Having spent what seemed like years of my life slaving away in studios in vain attempts at pop perfection, I had become impressed with the jazz greats who could often knock out a couple of albums before their breakfast. Indeed, our own Beatles had recorded and mixed their first album in a couple of sessions between gigs. Bearing all that in mind, I suggested that we just do two, four hour rehearsals to keep the thing on edge, maintain a sense of mystery, as it were. Stewart, however, was of the opinion that after three hours any self-respecting musician was fit only for the pub. When he saw the concerned look on my face, he again was the soul of reassurance "don't worry, just think of it as adding a little more mystery." I tried to affect an air of nonchalance but if this keeps up, I'm thinking, we'll need to put out an alert for Sherlock Holmes.

But, as is often the case, he was right. On that first day in the rehearsal studio we began with Walkin' With Her God and it was obvious each of these musicians had done their homework. The song gelled instantly and floated around a very mysterious pocket. Paul was playing bass to break your heart, Tronz's slide had me back on unmade beds gazing at the cracks in the ceiling of East Village apartments, Fred's bone captured that narcotic Avenue D mariachi and Frank's driving, but delicate, rhythms seamlessly stitched all the ribs together. Song after song fell into place, some not without effort, but always with the desired quotient of enigma intact.

We recorded the whole album in two days. I sang live on each track while playing my Martin acoustic, with a pickup feed for effects. Now my intention was that I would re-sing the vocals, which is the norm.
But, because of the nature of this album, with the voice leading and dueling with Vilardi's sense of timing and Paul's evocative bass, when I came to do the "real" vocals - even though they were often technically better - they never sounded as "right" as the originals. And so, unusual for this digital day and age, all the vocals are live, for better or worse. The Lord protect me from the critics.

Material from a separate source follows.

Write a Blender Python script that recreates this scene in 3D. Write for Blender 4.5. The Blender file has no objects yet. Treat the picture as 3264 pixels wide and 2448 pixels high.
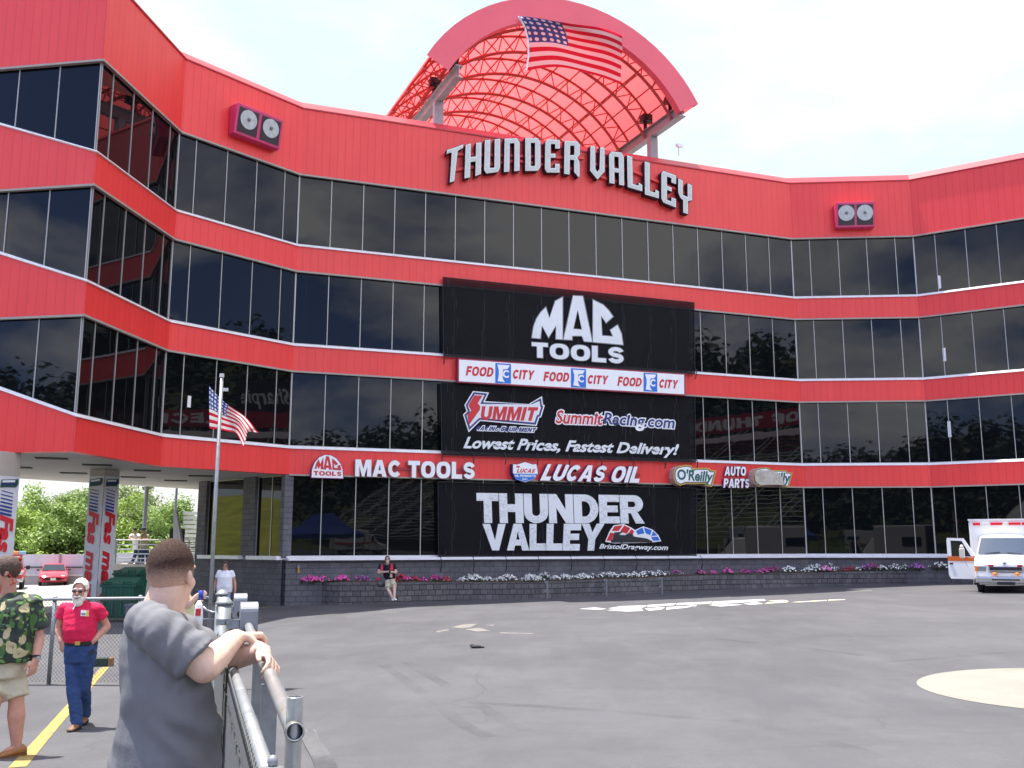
import bpy, bmesh, math, random
from mathutils import Vector as V, Matrix, noise as mnoise
random.seed(11)
R=math.radians; PI=math.pi
S=bpy.context.scene
COL=S.collection
# ------------------------------------------------------------------ camera
CZ=2.10; FP=3050.4; PITCH=R(9.5026)
cam=bpy.data.objects.new('camera',bpy.data.cameras.new('camera')); COL.objects.link(cam)
cam.location=(0,0,CZ); cam.rotation_euler=(R(90)+PITCH,0,0)
cam.data.sensor_width=36; cam.data.lens=FP/3264*36; cam.data.clip_end=5000; cam.data.clip_start=.05
S.camera=cam
# ------------------------------------------------------------------ sun, sky, exposure
SUNV=V((-4.6,2.1,18.2)).normalized()
sl=bpy.data.lights.new('sun','SUN'); sl.energy=2.6; sl.angle=R(.53); sl.color=(1,.95,.88)
so=bpy.data.objects.new('sun',sl); COL.objects.link(so); so.rotation_euler=SUNV.to_track_quat('Z','Y').to_euler(); so.location=(0,0,60)
S.view_settings.view_transform='Standard'; S.view_settings.look='None'; S.view_settings.exposure=1.95; S.view_settings.gamma=1
W=bpy.data.worlds.new('World'); S.world=W; W.use_nodes=True
nt=W.node_tree; nt.nodes.clear(); N=nt.nodes.new; L=nt.links.new
wo=N('ShaderNodeOutputWorld'); bg=N('ShaderNodeBackground'); L(bg.outputs[0],wo.inputs[0])
sk=N('ShaderNodeTexSky'); sk.sky_type='NISHITA'; sk.sun_disc=False
sk.sun_elevation=math.asin(SUNV.z); sk.sun_rotation=math.atan2(SUNV.x,SUNV.y); sk.altitude=400; sk.dust_density=1.0; sk.air_density=1.0
tc=N('ShaderNodeTexCoord'); mp=N('ShaderNodeMapping'); mp.inputs['Scale'].default_value=(1,1,2.2); L(tc.outputs['Generated'],mp.inputs[0])
nz=N('ShaderNodeTexNoise'); nz.inputs['Scale'].default_value=2.6; nz.inputs['Detail'].default_value=8; nz.inputs['Roughness'].default_value=.55; nz.inputs['Distortion'].default_value=.3
L(mp.outputs[0],nz.inputs[0])
dt=N('ShaderNodeVectorMath'); dt.operation='DOT_PRODUCT'; L(tc.outputs['Generated'],dt.inputs[0]); dt.inputs[1].default_value=(-.62,-.72,.0)
mrg=N('ShaderNodeMapRange'); mrg.inputs[1].default_value=-.2; mrg.inputs[2].default_value=.9; mrg.inputs[3].default_value=.05; mrg.inputs[4].default_value=-.10; L(dt.outputs['Value'],mrg.inputs[0])
ad=N('ShaderNodeMath'); ad.operation='ADD'; L(nz.outputs[0],ad.inputs[0]); L(mrg.outputs[0],ad.inputs[1])
cr=N('ShaderNodeValToRGB'); cr.color_ramp.elements[0].position=.45; cr.color_ramp.elements[1].position=.60
cr.color_ramp.elements[0].color=(0.04,)*3+(1,); cr.color_ramp.elements[1].color=(.95,)*3+(1,); L(ad.outputs[0],cr.inputs[0])
dk=N('ShaderNodeMixRGB'); dk.blend_type='MULTIPLY'; dk.inputs[0].default_value=1; dk.inputs[2].default_value=(.36,.44,.70,1); L(sk.outputs[0],dk.inputs[1])
mx=N('ShaderNodeMixRGB'); L(cr.outputs[0],mx.inputs[0]); L(dk.outputs[0],mx.inputs[1]); mx.inputs[2].default_value=(8.2,8.1,8.0,1)
sp=N('ShaderNodeSeparateXYZ'); L(tc.outputs['Generated'],sp.inputs[0])
fm=N('ShaderNodeMapRange'); fm.inputs[1].default_value=-.15; fm.inputs[2].default_value=.35; L(sp.outputs[1],fm.inputs[0])
n2=N('ShaderNodeTexNoise'); n2.inputs['Scale'].default_value=2.6; n2.inputs['Detail'].default_value=9; n2.inputs['Roughness'].default_value=.55; L(mp.outputs[0],n2.inputs[0])
c2=N('ShaderNodeMapRange'); c2.inputs[1].default_value=.46; c2.inputs[2].default_value=.62; L(n2.outputs[0],c2.inputs[0])
fc=N('ShaderNodeMixRGB'); L(c2.outputs[0],fc.inputs[0]); fc.inputs[1].default_value=(1.86,2.2,2.3,1); fc.inputs[2].default_value=(2.42,2.42,2.46,1)
m2=N('ShaderNodeMixRGB'); L(fm.outputs[0],m2.inputs[0]); L(mx.outputs[0],m2.inputs[1]); L(fc.outputs[0],m2.inputs[2]); L(m2.outputs[0],bg.inputs[0]); bg.inputs[1].default_value=.12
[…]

I had assumed that my buddy, Angel Fernandez, would play his wonderful trumpet (remember him on
Who Killed Bobby Fuller, Paul Robeson, etc) but he was on the road leading the Marc Anthony band.
He suggested Rich Viruet. What a trip! He is one brilliant trumpeter and a real character to boot. Remind me to tell you about him someday! He brilliantly knocked off all the intricate parts that Fred had orchestrated while devouring a mountain of chicken wings, rice and beans. Faith Glassman put all her passion into the beautiful violin parts. Mike Fazio layered Kilroy with the sweep of his effected pedal steel guitar. Lisa Gutkin added her gypsy fiddle on Spanish Moon. Dashing David Conrad, in between drafts of his new book, added cello, his new axe, to Girl in the Rain and, of course, the incomparable Geoffrey Blythe blew his heart out on Only Livin' Boy in New York and History of Ireland, Part 1. Then Stewart and I took turns on guitars, Fender Rhodes and his old Hammond; Suzzy Roche added her exquisitely haunting vocals to the first three tracks, Copernicus translated and added lyrics to the Lorca song, my old employer and comrade, Malachy McCourt, added his wry touches to the re-writing of Irish History and that - as the Bishop said to the actress - was that.

Over the next three months or so, Stewart and I snatched moments in between his sessions to massage and polish, what became for us, a labor of love. I can never thank him, Fred, Suzzy, the musicians and all those who gave me such love and support. I dedicate this album to them....and, of course, to you.